— start of Supplied records —

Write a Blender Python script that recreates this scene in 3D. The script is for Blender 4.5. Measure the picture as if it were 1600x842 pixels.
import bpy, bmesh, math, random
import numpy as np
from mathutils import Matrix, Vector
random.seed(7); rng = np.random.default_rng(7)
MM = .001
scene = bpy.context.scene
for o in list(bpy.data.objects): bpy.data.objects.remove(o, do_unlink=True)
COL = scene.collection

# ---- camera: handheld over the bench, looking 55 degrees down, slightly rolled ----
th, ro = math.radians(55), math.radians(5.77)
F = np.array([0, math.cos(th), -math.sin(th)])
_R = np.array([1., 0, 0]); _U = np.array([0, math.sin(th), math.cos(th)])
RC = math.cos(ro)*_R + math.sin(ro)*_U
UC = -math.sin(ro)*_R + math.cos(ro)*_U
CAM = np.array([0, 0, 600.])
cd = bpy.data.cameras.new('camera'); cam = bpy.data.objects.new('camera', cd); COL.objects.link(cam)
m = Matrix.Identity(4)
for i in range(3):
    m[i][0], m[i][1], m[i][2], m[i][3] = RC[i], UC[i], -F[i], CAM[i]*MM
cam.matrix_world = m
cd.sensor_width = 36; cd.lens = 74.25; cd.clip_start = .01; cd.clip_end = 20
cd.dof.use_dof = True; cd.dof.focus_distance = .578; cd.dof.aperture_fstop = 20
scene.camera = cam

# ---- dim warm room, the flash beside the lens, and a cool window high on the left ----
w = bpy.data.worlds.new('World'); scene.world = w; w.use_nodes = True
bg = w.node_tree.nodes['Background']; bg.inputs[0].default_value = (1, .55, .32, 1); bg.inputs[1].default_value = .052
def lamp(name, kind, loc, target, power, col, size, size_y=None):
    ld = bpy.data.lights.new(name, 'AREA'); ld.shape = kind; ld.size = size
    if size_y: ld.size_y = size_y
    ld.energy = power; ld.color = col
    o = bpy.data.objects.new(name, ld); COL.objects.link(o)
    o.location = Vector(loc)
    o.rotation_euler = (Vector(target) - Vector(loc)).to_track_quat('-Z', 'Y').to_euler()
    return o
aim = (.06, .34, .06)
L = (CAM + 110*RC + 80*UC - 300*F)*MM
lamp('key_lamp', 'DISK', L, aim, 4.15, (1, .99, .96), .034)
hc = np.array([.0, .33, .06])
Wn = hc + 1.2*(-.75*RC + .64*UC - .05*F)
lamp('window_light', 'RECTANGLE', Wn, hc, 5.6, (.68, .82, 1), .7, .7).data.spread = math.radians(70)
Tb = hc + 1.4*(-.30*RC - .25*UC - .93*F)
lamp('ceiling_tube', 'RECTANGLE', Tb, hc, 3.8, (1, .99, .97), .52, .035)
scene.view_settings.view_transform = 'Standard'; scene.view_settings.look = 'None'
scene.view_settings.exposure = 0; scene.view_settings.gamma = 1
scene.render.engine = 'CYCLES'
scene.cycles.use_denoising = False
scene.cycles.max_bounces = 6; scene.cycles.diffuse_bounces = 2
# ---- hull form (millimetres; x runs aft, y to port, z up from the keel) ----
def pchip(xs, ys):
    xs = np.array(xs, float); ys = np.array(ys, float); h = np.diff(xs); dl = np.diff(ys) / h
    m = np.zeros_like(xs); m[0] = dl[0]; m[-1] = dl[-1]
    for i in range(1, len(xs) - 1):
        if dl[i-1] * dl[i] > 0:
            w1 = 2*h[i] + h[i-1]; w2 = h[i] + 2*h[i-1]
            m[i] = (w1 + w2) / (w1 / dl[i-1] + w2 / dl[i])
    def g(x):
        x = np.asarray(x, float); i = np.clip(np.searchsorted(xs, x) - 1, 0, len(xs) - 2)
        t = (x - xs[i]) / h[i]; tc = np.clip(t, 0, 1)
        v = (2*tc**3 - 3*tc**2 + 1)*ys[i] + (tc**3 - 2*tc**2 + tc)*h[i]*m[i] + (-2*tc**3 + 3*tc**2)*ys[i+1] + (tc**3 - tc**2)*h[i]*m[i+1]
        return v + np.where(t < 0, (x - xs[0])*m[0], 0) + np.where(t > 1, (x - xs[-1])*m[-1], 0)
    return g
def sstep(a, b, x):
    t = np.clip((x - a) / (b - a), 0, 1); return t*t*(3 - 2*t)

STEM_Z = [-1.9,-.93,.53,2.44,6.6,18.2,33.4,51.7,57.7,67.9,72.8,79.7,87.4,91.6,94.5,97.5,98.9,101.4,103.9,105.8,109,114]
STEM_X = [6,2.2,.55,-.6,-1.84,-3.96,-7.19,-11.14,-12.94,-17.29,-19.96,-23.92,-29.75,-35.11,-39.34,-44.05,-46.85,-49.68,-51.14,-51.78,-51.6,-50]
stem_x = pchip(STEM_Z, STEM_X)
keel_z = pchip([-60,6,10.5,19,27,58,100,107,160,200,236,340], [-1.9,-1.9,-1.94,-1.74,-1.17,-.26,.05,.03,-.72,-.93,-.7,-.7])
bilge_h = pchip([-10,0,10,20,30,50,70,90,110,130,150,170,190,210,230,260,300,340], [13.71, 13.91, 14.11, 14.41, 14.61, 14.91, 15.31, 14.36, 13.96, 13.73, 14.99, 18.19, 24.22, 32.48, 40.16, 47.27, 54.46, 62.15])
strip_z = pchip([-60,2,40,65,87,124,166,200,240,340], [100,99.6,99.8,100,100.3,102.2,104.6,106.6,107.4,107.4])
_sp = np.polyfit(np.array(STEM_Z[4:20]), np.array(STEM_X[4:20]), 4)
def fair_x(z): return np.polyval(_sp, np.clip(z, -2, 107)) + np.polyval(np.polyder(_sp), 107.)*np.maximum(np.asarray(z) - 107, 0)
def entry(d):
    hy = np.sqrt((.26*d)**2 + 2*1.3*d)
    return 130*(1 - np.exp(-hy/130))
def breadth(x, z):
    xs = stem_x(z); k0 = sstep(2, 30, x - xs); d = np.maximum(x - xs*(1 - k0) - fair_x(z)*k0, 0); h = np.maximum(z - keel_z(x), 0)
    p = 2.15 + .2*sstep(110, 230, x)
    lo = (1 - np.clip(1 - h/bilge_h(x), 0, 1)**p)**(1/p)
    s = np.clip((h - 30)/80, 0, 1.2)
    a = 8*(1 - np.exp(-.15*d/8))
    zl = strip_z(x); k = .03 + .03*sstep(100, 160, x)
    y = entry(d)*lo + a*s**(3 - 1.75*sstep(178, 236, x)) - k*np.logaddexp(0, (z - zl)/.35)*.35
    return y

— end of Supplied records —
— start of Supplied records —

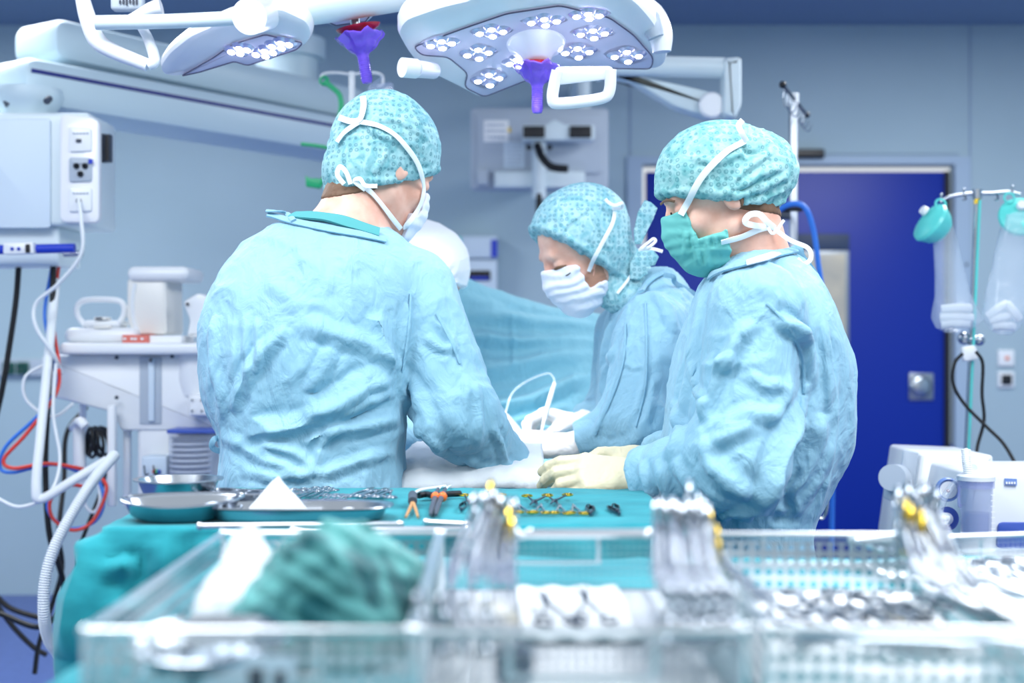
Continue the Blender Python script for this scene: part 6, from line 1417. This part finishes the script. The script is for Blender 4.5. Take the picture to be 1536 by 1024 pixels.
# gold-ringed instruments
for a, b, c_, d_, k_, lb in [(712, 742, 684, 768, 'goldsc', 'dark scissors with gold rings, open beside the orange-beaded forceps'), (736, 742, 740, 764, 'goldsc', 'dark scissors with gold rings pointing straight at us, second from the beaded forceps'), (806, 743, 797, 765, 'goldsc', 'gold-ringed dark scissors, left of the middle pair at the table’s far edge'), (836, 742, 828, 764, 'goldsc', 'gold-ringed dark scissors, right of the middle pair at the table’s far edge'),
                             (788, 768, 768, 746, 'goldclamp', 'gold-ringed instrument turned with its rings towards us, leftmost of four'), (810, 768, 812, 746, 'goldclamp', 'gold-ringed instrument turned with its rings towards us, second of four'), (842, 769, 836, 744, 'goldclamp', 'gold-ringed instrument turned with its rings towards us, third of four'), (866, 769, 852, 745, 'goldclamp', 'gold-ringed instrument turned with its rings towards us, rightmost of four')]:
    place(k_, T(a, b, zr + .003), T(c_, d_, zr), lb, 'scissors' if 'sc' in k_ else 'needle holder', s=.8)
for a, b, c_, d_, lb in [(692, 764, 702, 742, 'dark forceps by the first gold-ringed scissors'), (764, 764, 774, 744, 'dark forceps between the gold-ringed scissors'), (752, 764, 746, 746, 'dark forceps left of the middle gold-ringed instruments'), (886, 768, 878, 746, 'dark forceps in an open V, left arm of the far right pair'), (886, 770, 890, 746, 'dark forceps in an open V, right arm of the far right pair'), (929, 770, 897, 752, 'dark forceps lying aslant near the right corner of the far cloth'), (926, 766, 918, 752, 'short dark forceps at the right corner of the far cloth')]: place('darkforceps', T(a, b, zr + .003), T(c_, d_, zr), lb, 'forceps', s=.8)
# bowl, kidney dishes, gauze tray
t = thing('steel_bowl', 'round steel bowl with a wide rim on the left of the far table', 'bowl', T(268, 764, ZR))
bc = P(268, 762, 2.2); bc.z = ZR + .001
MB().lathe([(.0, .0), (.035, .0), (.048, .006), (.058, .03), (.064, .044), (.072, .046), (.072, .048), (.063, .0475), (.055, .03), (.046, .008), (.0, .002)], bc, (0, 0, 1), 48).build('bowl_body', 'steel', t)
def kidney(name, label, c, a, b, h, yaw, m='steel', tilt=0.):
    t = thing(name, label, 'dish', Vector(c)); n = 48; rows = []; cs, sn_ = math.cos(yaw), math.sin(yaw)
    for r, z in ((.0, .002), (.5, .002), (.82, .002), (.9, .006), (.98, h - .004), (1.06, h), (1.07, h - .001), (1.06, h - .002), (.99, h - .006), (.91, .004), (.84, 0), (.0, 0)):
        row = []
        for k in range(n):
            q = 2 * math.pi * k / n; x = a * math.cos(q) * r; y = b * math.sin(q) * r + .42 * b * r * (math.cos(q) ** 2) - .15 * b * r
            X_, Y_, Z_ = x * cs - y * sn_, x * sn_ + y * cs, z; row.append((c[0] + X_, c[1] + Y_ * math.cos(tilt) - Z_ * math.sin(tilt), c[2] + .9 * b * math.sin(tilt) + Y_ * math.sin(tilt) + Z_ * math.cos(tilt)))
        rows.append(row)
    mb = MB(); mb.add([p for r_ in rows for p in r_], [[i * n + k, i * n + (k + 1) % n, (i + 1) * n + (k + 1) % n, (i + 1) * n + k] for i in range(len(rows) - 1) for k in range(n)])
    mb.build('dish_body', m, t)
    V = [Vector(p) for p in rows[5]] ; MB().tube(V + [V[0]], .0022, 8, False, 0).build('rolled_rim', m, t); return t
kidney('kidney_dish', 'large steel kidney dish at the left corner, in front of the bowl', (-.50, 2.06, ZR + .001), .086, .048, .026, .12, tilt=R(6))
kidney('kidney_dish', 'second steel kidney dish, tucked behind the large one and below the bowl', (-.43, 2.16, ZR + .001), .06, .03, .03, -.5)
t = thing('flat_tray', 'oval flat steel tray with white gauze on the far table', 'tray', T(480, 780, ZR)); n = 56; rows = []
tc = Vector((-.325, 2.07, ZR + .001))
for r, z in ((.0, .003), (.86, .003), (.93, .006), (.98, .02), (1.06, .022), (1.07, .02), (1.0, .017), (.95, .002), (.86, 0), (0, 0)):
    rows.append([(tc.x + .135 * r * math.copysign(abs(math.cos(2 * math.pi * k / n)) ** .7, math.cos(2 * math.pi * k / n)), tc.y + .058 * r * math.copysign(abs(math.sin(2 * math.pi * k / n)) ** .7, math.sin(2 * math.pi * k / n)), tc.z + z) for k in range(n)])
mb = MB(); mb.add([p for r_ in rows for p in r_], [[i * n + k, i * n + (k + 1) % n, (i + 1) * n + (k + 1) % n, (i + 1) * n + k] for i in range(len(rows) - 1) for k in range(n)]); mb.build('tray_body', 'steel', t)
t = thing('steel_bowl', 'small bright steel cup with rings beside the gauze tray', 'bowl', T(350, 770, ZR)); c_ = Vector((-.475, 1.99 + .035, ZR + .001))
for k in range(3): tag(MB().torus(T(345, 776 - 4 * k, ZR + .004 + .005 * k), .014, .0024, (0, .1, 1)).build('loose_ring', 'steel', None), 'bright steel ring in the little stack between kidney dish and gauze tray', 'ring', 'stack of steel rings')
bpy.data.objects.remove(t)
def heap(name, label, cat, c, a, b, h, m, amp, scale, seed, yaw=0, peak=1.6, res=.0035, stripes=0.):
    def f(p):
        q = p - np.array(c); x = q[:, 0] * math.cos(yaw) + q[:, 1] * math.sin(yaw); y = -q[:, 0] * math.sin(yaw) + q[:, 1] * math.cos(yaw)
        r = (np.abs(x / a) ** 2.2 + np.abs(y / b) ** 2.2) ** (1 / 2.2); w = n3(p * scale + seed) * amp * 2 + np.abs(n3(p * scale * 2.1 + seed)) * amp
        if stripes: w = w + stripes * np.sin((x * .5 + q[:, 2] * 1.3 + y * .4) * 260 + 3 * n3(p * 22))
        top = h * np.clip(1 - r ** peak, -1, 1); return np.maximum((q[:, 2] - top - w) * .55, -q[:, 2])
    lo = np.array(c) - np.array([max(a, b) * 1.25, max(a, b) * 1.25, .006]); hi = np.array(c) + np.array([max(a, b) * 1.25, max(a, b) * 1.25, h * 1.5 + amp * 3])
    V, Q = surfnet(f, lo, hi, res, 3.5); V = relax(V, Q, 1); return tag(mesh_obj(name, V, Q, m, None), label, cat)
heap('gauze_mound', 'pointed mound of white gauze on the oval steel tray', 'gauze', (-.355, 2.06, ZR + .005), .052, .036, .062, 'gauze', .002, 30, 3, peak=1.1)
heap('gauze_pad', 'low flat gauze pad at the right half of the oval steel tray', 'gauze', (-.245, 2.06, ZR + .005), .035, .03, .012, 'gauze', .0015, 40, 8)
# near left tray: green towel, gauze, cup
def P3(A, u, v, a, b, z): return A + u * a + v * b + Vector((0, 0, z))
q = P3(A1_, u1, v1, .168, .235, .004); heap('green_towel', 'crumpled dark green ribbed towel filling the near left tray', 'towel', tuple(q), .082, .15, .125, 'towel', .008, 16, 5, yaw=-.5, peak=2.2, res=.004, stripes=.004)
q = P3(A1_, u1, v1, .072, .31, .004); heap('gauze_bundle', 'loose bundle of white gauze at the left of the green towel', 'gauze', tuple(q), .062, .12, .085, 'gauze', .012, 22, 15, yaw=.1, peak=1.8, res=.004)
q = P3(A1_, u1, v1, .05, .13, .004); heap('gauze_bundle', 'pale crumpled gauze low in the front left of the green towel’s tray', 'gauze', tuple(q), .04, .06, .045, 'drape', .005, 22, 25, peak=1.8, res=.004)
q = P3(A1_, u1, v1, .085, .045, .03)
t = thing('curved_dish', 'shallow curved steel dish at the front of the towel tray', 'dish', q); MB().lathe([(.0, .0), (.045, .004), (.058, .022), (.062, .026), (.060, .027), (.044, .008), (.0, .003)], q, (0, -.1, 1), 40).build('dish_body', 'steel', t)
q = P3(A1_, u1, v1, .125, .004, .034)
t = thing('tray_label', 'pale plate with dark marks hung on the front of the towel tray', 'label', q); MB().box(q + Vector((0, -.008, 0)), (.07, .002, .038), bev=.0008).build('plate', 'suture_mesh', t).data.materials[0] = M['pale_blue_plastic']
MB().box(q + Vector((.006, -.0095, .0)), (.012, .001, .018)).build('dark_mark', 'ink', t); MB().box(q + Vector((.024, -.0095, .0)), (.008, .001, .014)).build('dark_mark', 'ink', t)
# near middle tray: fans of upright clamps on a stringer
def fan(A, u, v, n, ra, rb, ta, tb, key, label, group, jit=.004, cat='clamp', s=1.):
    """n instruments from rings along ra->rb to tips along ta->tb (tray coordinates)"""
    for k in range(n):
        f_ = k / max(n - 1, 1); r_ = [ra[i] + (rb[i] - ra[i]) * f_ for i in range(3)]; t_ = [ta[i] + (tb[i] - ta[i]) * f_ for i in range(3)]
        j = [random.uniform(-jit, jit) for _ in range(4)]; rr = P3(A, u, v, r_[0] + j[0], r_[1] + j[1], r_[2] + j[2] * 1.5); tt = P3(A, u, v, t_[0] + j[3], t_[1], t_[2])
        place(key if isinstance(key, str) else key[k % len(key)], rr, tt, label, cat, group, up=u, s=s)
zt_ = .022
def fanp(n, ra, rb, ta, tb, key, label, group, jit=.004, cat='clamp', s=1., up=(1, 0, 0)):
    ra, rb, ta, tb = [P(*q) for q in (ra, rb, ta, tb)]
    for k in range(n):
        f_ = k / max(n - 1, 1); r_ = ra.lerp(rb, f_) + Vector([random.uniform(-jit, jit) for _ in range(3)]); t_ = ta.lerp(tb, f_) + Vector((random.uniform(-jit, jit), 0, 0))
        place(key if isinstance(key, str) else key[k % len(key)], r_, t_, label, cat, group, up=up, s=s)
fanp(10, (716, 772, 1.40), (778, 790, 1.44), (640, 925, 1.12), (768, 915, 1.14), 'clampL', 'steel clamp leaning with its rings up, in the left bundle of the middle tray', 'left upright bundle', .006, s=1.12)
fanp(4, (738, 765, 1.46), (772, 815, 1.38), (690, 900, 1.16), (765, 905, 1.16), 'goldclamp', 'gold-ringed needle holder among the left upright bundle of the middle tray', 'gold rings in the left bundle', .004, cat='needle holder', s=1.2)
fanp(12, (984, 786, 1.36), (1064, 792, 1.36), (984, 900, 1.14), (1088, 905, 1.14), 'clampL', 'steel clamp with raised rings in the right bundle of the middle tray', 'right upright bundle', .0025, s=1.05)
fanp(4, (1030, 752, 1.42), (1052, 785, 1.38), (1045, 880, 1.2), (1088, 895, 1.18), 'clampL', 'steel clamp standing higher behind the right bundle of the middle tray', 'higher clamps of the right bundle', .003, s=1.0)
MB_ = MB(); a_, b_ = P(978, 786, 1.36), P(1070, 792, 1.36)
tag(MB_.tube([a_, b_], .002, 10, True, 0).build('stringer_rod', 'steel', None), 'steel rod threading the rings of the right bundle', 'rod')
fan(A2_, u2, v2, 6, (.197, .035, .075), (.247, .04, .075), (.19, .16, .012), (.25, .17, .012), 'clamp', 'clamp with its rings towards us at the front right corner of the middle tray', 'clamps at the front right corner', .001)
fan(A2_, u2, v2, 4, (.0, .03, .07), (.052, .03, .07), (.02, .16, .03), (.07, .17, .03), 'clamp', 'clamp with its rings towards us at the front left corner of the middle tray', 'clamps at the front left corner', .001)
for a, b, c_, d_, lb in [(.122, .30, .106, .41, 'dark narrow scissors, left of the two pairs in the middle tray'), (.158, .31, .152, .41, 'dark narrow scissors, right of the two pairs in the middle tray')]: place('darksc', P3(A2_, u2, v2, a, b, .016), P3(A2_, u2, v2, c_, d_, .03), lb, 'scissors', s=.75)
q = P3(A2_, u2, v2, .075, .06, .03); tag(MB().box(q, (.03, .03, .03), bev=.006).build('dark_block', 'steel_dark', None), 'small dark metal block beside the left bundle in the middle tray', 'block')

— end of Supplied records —
— start of Supplied records —

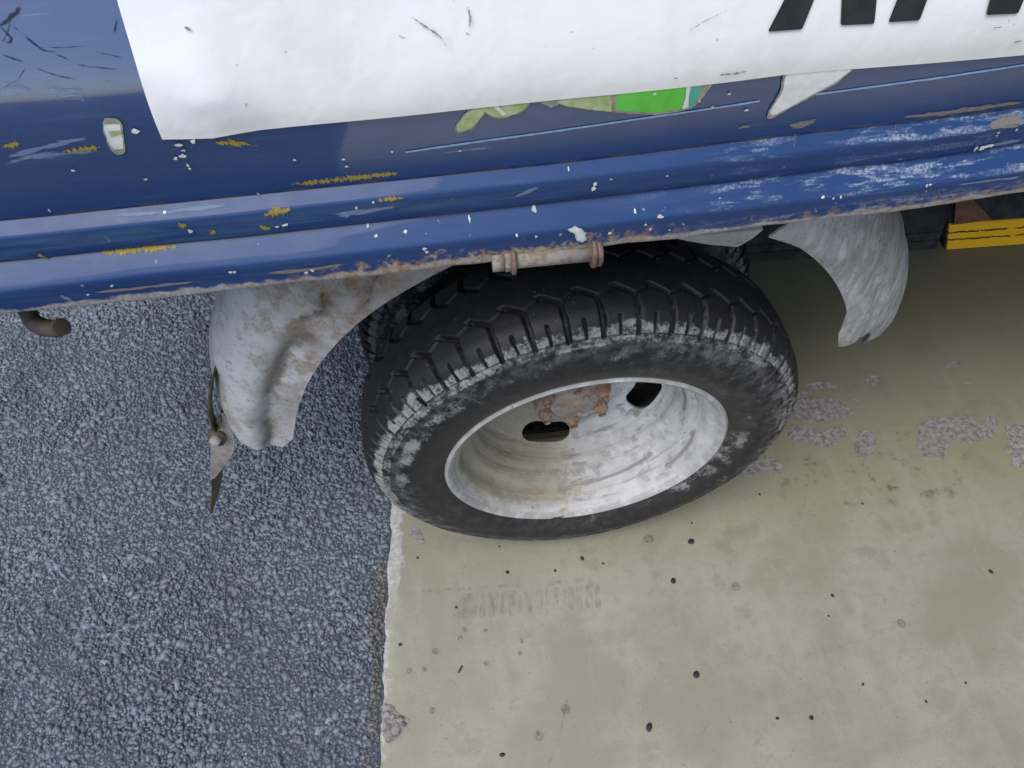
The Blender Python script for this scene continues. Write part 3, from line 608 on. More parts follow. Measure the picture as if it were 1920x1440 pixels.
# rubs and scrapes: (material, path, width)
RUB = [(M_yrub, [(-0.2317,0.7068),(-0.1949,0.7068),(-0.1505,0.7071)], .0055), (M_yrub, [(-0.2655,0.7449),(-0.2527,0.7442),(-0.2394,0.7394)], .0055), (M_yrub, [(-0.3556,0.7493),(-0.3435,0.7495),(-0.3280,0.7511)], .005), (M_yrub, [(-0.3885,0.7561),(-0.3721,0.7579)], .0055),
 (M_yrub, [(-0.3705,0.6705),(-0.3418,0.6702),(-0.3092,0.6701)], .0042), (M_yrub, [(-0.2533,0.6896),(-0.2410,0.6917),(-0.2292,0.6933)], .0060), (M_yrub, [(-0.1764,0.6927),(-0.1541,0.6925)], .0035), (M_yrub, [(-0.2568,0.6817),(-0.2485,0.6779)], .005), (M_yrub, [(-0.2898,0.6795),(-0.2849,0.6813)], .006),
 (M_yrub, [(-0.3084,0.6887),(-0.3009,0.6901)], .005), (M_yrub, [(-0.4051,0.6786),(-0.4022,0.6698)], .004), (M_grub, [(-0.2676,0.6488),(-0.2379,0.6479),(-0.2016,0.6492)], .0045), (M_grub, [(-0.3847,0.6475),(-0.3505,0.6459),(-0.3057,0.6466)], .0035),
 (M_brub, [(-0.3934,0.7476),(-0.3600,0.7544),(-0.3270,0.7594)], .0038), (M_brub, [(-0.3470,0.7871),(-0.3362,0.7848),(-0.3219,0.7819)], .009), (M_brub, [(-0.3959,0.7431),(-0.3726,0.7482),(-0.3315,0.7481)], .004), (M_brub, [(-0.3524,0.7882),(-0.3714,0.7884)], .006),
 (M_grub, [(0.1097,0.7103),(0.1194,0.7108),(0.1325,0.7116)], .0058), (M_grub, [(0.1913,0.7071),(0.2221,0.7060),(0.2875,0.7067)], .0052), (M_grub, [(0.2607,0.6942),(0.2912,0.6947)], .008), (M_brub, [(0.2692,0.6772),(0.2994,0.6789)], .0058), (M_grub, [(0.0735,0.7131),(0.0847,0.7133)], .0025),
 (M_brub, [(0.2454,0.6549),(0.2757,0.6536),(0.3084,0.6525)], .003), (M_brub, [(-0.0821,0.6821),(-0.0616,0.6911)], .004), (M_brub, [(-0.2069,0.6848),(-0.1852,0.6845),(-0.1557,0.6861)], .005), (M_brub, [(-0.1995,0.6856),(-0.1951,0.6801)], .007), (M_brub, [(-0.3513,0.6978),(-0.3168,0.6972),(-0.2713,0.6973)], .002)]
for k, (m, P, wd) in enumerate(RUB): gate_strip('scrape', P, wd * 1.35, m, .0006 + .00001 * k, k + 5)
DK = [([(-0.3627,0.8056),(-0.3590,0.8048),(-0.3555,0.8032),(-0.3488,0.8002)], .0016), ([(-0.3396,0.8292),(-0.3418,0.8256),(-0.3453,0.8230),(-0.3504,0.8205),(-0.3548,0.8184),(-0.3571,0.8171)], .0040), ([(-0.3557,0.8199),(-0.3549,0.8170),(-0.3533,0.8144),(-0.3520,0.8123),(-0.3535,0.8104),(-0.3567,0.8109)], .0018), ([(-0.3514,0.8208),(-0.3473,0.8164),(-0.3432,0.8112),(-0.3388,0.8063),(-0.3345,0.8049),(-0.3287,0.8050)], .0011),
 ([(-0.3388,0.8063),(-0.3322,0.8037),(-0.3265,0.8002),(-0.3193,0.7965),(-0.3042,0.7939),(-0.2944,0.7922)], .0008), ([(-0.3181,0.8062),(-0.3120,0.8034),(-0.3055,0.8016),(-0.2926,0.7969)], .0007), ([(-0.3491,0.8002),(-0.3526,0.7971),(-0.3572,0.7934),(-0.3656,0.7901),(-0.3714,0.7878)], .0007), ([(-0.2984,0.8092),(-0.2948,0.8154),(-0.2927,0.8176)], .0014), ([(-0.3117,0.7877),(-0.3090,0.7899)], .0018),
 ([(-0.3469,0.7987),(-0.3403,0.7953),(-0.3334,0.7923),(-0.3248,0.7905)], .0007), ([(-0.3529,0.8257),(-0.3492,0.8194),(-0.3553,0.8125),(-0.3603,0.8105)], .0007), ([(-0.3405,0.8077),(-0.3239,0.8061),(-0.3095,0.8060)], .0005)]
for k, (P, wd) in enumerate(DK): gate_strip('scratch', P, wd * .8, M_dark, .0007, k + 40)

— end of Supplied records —

▸ What is expected
Transcribe nothing but the lines from the line with "Write a Blender" through the line with "scene.camera = cam", reproducing each exactly.

▸ The reply
Write a Blender Python script that recreates this scene in 3D. The script is for Blender 4.5. Measure the picture as if it were 1600x842 pixels.
import bpy, bmesh, math, random
import numpy as np
from mathutils import Matrix, Vector
random.seed(7); rng = np.random.default_rng(7)
MM = .001
scene = bpy.context.scene
for o in list(bpy.data.objects): bpy.data.objects.remove(o, do_unlink=True)
COL = scene.collection

# ---- camera: handheld over the bench, looking 55 degrees down, slightly rolled ----
th, ro = math.radians(55), math.radians(5.77)
F = np.array([0, math.cos(th), -math.sin(th)])
_R = np.array([1., 0, 0]); _U = np.array([0, math.sin(th), math.cos(th)])
RC = math.cos(ro)*_R + math.sin(ro)*_U
UC = -math.sin(ro)*_R + math.cos(ro)*_U
CAM = np.array([0, 0, 600.])
cd = bpy.data.cameras.new('camera'); cam = bpy.data.objects.new('camera', cd); COL.objects.link(cam)
m = Matrix.Identity(4)
for i in range(3):
    m[i][0], m[i][1], m[i][2], m[i][3] = RC[i], UC[i], -F[i], CAM[i]*MM
cam.matrix_world = m
cd.sensor_width = 36; cd.lens = 74.25; cd.clip_start = .01; cd.clip_end = 20
cd.dof.use_dof = True; cd.dof.focus_distance = .578; cd.dof.aperture_fstop = 20
scene.camera = cam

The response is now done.